Railroad trail remains on cities, back burner
By Oakley Brooks
Saratoga officials are working to keep viable a plan for a trail along the Union Pacific Railroad corridor, although the railroad will not release needed land without selling it at market value.
The 8.7-mile trail would link Rancho San Antonio County Park in Cupertino with the Los Gatos Creek trail, running through Saratoga and Campbell along the way. Already under unsanctioned use by dog-walkers and joggers, local officials and trail enthusiasts have eyed the corridor for expanded recreation and commuting in the West Valley. Historical activists say it roughly approximates the path of the 18th- century De Anza exploration party.
Officials in the four West Valley cities involved with the trail had hoped to gain a lease from Union Pacific to construct the pathway and a fence to separate it from the active rail line in the corridor.

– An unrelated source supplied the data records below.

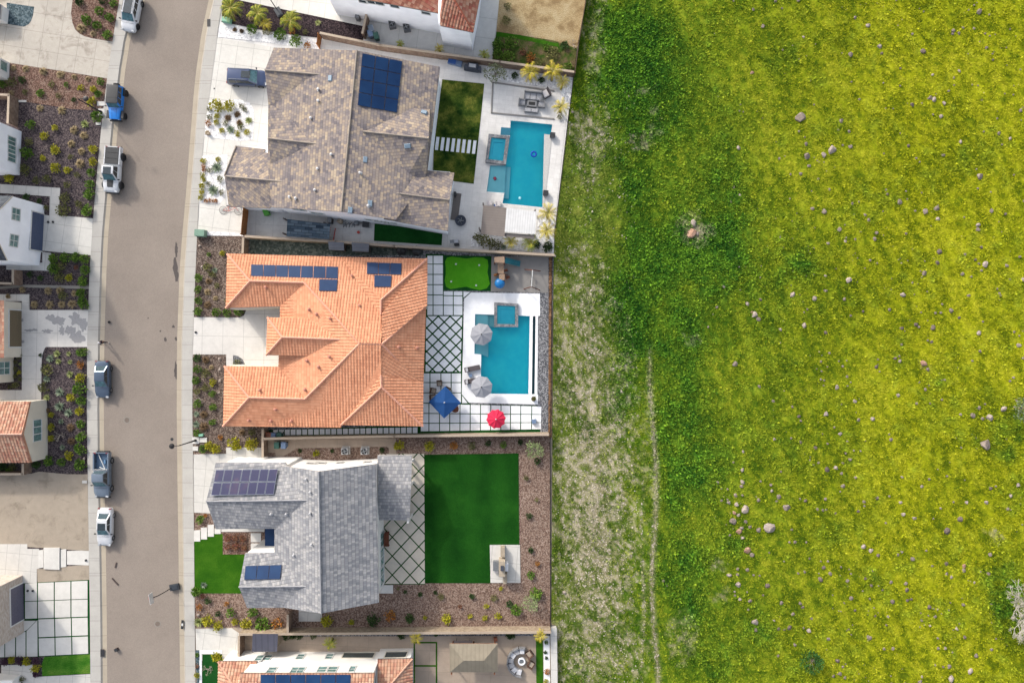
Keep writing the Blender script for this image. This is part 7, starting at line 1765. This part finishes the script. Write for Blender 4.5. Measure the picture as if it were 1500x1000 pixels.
RM = {'g': rockmat('grey_rock', C(118, 106, 98), C(152, 139, 129), C(184, 171, 159)), 'p': rockmat('pale_rock', C(150, 136, 128), C(182, 168, 158), C(208, 196, 184)), 'o': rockmat('orange_rock', C(160, 124, 106), C(188, 150, 128), C(206, 176, 154)), 'd': rockmat('dark_rock', C(94, 84, 80), C(124, 111, 105), C(150, 137, 128))}
RK = {k: [rock_mesh(i * 7 + ord(k), m) for i in range(4)] for k, m in RM.items()}
ROCKS = []
def rk(x0, y0, f, txt):
    for q in txt.split():
        a = q.split(','); ROCKS.append((x0 + float(a[0]) * f, y0 + float(a[1]) * f, float(a[2]) * f, a[3] if len(a) > 3 else 'g'))
F3 = 1 / 3.003
rk(1150, 0, F3, "64,518,26 206,660,22,p 168,682,15,p 95,690,16 91,636,10 246,533,13 286,646,11 232,572,7 280,580,8 104,731,9 170,930,13 145,788,7 118,918,9 294,897,8 322,888,6 193,835,8 350,945,7 367,968,10 504,887,14 613,933,16 663,918,12 669,965,10,p 855,777,18 905,928,12 967,942,8,d 846,993,11,p 846,830,6 556,463,11,d 637,432,11 656,440,12,p 698,455,11,p 684,515,10,p 765,314,8,p 738,346,7 852,54,14 737,136,9 763,150,8 780,124,7 829,127,7 602,230,14,d 413,206,11,p 421,238,9,d 286,243,11 363,113,11,p 308,80,10 79,165,8,p 57,3,8 884,213,9 911,265,7,d 645,330,7,p 558,152,7,d 126,462,6,p 989,612,8,p 938,590,9 951,637,6 768,624,9,p 540,645,9,d 694,684,9 504,587,5 575,697,7 590,713,6 450,857,9,d 443,836,6 1034,487,9 1048,885,8 22,768,7 66,765,8 325,438,7,d 290,362,6,d 109,357,5,p 932,522,5 872,580,6 840,745,5 572,928,6,d 252,640,6 433,677,5 58,580,7,d 85,605,5 716,403,7 740,377,5 847,378,5 504,380,5,p 430,367,5 250,235,5,d 734,152,7,d 878,150,6,d 60,262,4 505,303,5,d 800,240,5,d 820,375,5 473,480,5,d 440,478,5,d 650,505,5 600,848,5 531,842,5 902,846,5 1003,770,6")
rk(1150, 333, F3, "236,10,13 265,62,8,p 265,46,7,d 308,52,8 392,52,10 400,24,9 187,72,9,p 845,8,13 862,88,8,d 676,110,12,d 666,154,10,d 610,203,13 880,165,15,p 832,143,8,d 850,160,7 860,190,8 972,168,8 780,205,10 278,235,15,p 178,213,8,p 28,294,13,p 126,312,12,p 180,279,8 259,315,8 517,294,13,p 342,368,8,d 457,364,8 728,365,12 763,397,8,d 688,338,6 657,377,7,d 682,375,7,d 80,430,12,p 176,460,9,d 287,388,7,d 648,442,12,d 510,443,10,d 575,428,10,d 586,438,7,d 850,463,11,p 867,415,6 1007,460,8 1025,520,11,p 1045,575,8,p 643,502,8,d 625,497,6,d 857,545,8 511,515,7 485,575,10,d 505,588,9,p 500,566,7 400,613,9,d 626,625,9 604,598,15,o 588,680,6 614,712,8 494,737,9,p 575,772,9 636,773,6,d 688,757,7,d 227,702,13,p 305,765,11,p 179,820,13,p 323,845,9 385,840,11,p 241,908,11,p 272,939,6 60,830,8,d 68,850,7 66,943,8,d 132,968,9,d 185,950,6 215,878,6 273,655,9 252,610,7 156,590,7 158,632,6 193,552,7,d 185,613,5 155,668,6,p 170,672,6 288,680,5 960,800,14,p 895,835,16,p 866,841,9 823,828,14 848,792,11 878,776,6,d 770,822,7 880,952,30 1046,230,10,p 1015,760,8 465,932,9 455,908,6 300,980,6 330,983,6 265,992,7 987,675,7 1003,660,7,d 700,670,6,o 805,300,9 940,290,7 945,300,6 930,270,6,d 1030,130,7 530,28,7 372,145,7,d 403,158,6,d 558,245,5 817,217,6 790,122,8 405,580,6 97,360,6 30,788,7,p 25,925,6,d 350,937,5,d 822,586,6,p 772,967,6 971,930,5,p")
F2 = 350 / 1048
rk(800, 666, F2, "872,236,19,p 820,291,17 980,316,26,p 843,335,13,o 858,320,11,p 894,316,10 932,327,11 880,418,16,o 901,436,12 860,362,9,p 805,350,7 825,253,9,o 843,262,9,p 833,215,12,p 800,208,10,p 795,196,6 770,200,7 829,177,10 860,177,6 862,117,11,p 856,137,9 750,120,8,p 857,64,10,p 930,196,9 874,290,11 1018,184,11 1010,202,8 985,130,8 988,158,8,p 940,115,6 802,522,11,p 838,522,9 840,497,8 880,502,9 840,567,13,p 826,598,6 848,630,9,p 893,640,10 886,676,6,p 968,573,11,d 950,613,6 916,730,17,p 918,765,9 998,724,6 1030,648,9 1018,760,8,d 1043,763,7,d 908,525,7 935,528,6 1015,878,8 820,32,7 795,150,6,o 768,146,6,o 1046,225,10,p 1028,72,6 78,602,9,p 515,550,8 530,570,7 978,428,5,d 1042,465,5 880,600,5 827,615,6")
rk(1150, 666, F2, "182,62,12,d 219,57,11,p 246,80,8 285,18,10 322,40,7 252,35,7 307,97,9 250,135,10 240,160,5 144,33,7 122,45,7 107,22,5 7,230,17 28,327,8 88,200,8,d 64,192,6 140,238,9 165,240,9 180,240,7 220,255,8,d 176,192,8 320,246,8,d 345,205,8 345,222,6 400,190,9,d 516,260,10,p 565,277,11,p 505,207,8,p 440,297,6,d 455,180,6 512,95,7,p 630,107,7 598,137,9,p 706,92,7 710,330,15,d 763,282,12,d 882,207,10,p 901,147,9,d 1020,131,11,p 985,177,9,p 975,235,9 794,207,9,p 735,205,6 680,233,6,p 648,278,5 923,137,6 343,400,11,p 375,420,11,p 406,440,8,d 510,425,8,p 493,437,8 554,453,13 617,418,6 643,487,7 706,473,9,d 707,520,9 728,534,9,p 783,485,11,o 781,507,9 898,435,10 890,520,10 853,510,6 168,495,9,d 186,465,6 85,510,8 57,518,6 197,520,9 155,545,11,d 272,551,9 352,540,9,d 377,574,9,d 462,557,8 527,562,9 531,590,12,d 471,643,10,d 550,630,8,d 535,635,7,d 627,667,12,d 667,675,7,p 655,707,8 778,653,10 828,558,7,p 287,628,10 67,650,9 76,667,9,d 32,697,10 115,716,7 18,755,11,d 102,767,12,p 80,757,6 42,830,9 188,805,9 228,900,10,d 240,958,9 262,975,9 212,968,8 252,928,7 365,797,12 393,703,7,d 440,745,7,d 448,707,7,p 433,846,8 470,847,9 597,722,8 632,745,7,p 750,760,10,p 785,795,10,d 668,802,6 671,847,8 700,845,8,p 730,862,6 837,877,10 813,948,14,p 730,980,16,p 715,925,10 690,925,7 590,990,10 597,970,7,p 655,918,6 905,852,8 305,680,7,d 370,630,6 288,520,6 425,590,6 243,490,6 105,452,6 155,465,5 44,382,8 18,382,6 92,382,6 340,595,5 690,820,4")
for q in "1017,327,5.5,p 1013,341,8.5,o 1021,342,4,p 1105,461,5,p 1110,466.5,4.6,g 1101,458,3.2,o 1095,444.6,3.4,p 1059,420.6,3.2,p 1050,449.6,2.6,g 1076,533,4.2,g 1112,566,2.7,g 1134,643,2.7,p 1089,661,2.6,p 1132,587,2.9,g 1143,482,3.1,p 1082,217,3.4,p 1117,39,3.6,g 1101,107,3.2,o 1083,286,3,p 1074,275,2.6,g 1070,296,2.2,p 1141,233,2.5,g 1103,15,2.6,g 1145,13,2.1,d 1146,74,2.2,d 1136,2,2.8,g 839,164,2.6,p 857,253,2,p 1114,439,2.4,d 1037,479,2,p".split():
    a = q.split(','); ROCKS.append((float(a[0]), float(a[1]), float(a[2]), a[3]))
small = []; n_ind = 0
ROCKS.sort(key=lambda q: -q[2])
big_items = []
KN = {'g': 'grey', 'p': 'pale', 'o': 'orange', 'd': 'dark'}
# the boulders first, labels by size, colour and place
seen = []
for i, (x, y, r, k) in enumerate(ROCKS):
    if i >= 300: break
    o = bpy.data.objects.new('rock', R.choice(RK[k])); COL.objects.link(o)
    zz = float(gz(np.array([x]), np.array([y]))[0]); s = r * S * 1.12
    o.location = P(x, y)[:2] + (zz + s * .10,); o.rotation_euler = (R.uniform(-.2, .2), R.uniform(-.2, .2), R.uniform(0, 6.28)); o.scale = (s, s, s * R.uniform(.85, 1.1)); o['category'] = 'rock'
    reg = 'left' if x < 1130 else ('middle' if x < 1320 else 'right'); row = 'upper' if y < 340 else ('central' if y < 660 else 'lower')
    big_items.append((o, f"{'large' if r > 5 else 'medium' if r > 3.1 else 'small'} {KN[k]} rock", x, y, row, reg))
by = {}
for it in big_items: by.setdefault((it[4], it[5]), []).append(it)
for (row, reg), L in by.items(): put_labels([(a, b_, c, d) for a, b_, c, d, _, _ in L], 'y', f'in the {row} {reg} field', f'rocks in the {row} {reg} field')
if len(ROCKS) > 300:
    ms = MB()
    rr = np.random.default_rng(31); ex = rr.uniform(1040, 1500, 1500); ey = rr.uniform(0, 1000, 1500); kk = fbm(ex * .012, ey * .012, 91, 3) > .52
    extra = [(a, b_, c, 'g') for a, b_, c in zip(ex[kk][:330], ey[kk][:330], rr.uniform(.7, 1.7, 330))]
    for x, y, r, k in ROCKS[300:] + extra:
        zz = float(gz(np.array([x]), np.array([y]))[0]); s = r * S; q = [(s * R.uniform(.8, 1.2) * math.cos(a), s * R.uniform(.8, 1.2) * math.sin(a)) for a in np.linspace(0, 2 * pi, 7)[:-1]]; X, Y, _ = P(x, y)
        ms.hexa([(X + a, Y + b_, zz - .05) for a, b_ in q], [(X + a * .6, Y + b_ * .6, zz + s * .8) for a, b_ in q])
    setp(ms.obj('field_stones', RM['g'], kind='stuff'), 'many tiny grey stones scattered over the field', 'stones')
# white boulders in the front bark beds
for i, (x, y, r, lab) in enumerate(((297, 391, 2.6, 'white boulder in upper front bark bed, lower one'), (293.5, 360, 2.8, 'white boulder in upper front bark bed, upper one'), (323, 525.6, 3, 'white boulder in lower front bark bed, topmost of four'), (323, 541, 3, 'white boulder in lower front bark bed, second of four'), (323, 557, 3, 'white boulder in lower front bark bed, third of four'), (322, 575, 3, 'white boulder in lower front bark bed, lowest of four'), (291, 900, 3, 'white boulder beside the bottom pink gravel bed'), (115, 313.5, 1.6, 'small white stone in the black bed above blue garage driveway'), (131, 296, 1.5, 'small white stone beside the left sidewalk'), (124.5, 671, 3, 'white block at the edge of large dark bed'))):
    o = bpy.data.objects.new('boulder', RK['p'][i % 4]); COL.objects.link(o); s = r * S; o.location = P(x, y)[:2] + (.12 + s * .2,); o.scale = (s, s, s); o.rotation_euler = (0, 0, i); setp(o, lab, 'boulder')

# ------------------------------------------------------------------ light, sky, camera
w = bpy.data.worlds.new('World'); sc.world = w; w.use_nodes = True; nt = w.node_tree
bg = nt.nodes['Background']; sky = nt.nodes.new('ShaderNodeTexSky'); sky.sky_type = 'NISHITA'; sky.sun_disc = False
tosun = Vector((-1.17, 1.5, 1.0)).normalized(); el = math.asin(tosun.z); az = math.atan2(tosun.x, tosun.y)
sky.sun_elevation = el; sky.sun_rotation = az; sky.altitude = 50; sky.air_density = 1.0; sky.dust_density = 4.0; sky.ozone_density = 1.0
hs = nt.nodes.new('ShaderNodeHueSaturation'); hs.inputs['Saturation'].default_value = .5   # thin white cloud veil
nt.links.new(sky.outputs[0], hs.inputs['Color']); nt.links.new(hs.outputs[0], bg.inputs[0]); bg.inputs[1].default_value = .15
sd = bpy.data.lights.new('sun', 'SUN'); so = bpy.data.objects.new('sun', sd); COL.objects.link(so)
sd.energy = 1.5; sd.angle = math.radians(3); sd.color = (1.0, .93, .83)
so.rotation_euler = tosun.to_track_quat('Z', 'Y').to_euler(); so.location = tosun * 120
cd = bpy.data.cameras.new('camera'); co = bpy.data.objects.new('camera', cd); COL.objects.link(co)
cd.sensor_width = 36; cd.lens = 24; cd.clip_end = 2000; co.location = (0, 0, H); co.rotation_euler = (0, 0, 0); sc.camera = co
vs = sc.view_settings; vs.view_transform = 'Standard'; vs.look = 'None'; vs.exposure = 1.03; vs.gamma = 1.0
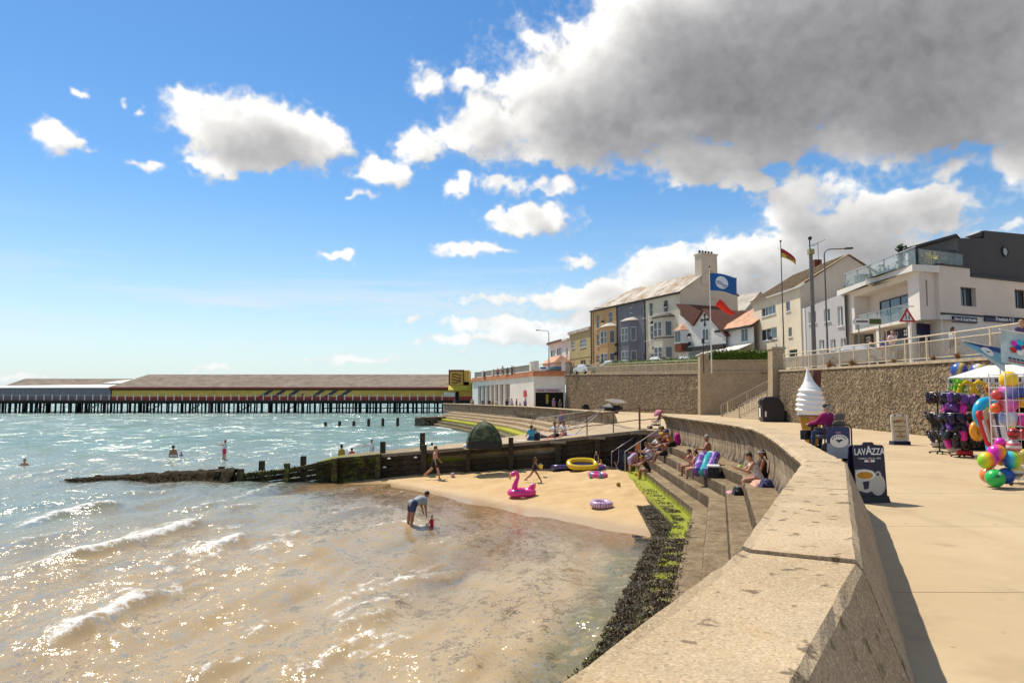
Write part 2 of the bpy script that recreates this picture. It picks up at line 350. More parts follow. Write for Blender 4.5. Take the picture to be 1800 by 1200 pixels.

But according to Saratoga Councilwoman Ann Waltonsmith and Cary Bloomquist, the city's staff liaison to the trail project, Union Pacific will not relinquish any use of the corridor without selling the land. That's something the cities and the Valley Transit Authority, which has earmarked $7.36 million for the project, are unwilling to do.
Union Pacific has consistently cited safety as its concern for not allowing a lease for part of the corridor to be used for the trail.
The company's railcars carry coal into the Hansen Cement Company plant in Cupertino three times a week.
Despite a detailed feasibility study and potential trail layout completed this fall by Alta Transportation, the railroad's stance has put the project on the back burner in the cities' priority list.
But VTA and the cities are working to keep the project warm. VTA has added the trail into its master plan for Santa Clara County. And in Saratoga, Waltonsmith is trying to put the pieces in place to allow the trail to go forward if the railroad land becomes available.
She recently asked the planning commission to designate the railroad corridor in Saratoga as open space, to ensure the land will not be sold to housing developers.
She will also explore the purchase of a right-of-way along the PG&E towers that run next to the rail line for roughly a mile in Saratoga.
Waltonsmith says that the limestone quarry that supports the Hansen cement plant will be completely mined 20 years from now. At that time, Union Pacific will not have a use for the rails and may become a willing negotiator. Waltonsmith says there is a precedence for rail right-of-ways transferring into public use: The Southern Pacific rail company sold its line, running from Santa Cruz through Los Gatos, to the San Jose Water Company in 1940. The land eventually became part of the Lexington Reservoir watershed.
In the meantime, Waltonsmith said, it is up to individual cities to figure out how much public support there is for the trail. She noted that VTA's offer to fund 80 percent of the $9.2 million trail still stands, so "it's not going to cost us millions."
"Wouldn't it be great?" she said of the trail. "It'd be a great place to run and walk your dog."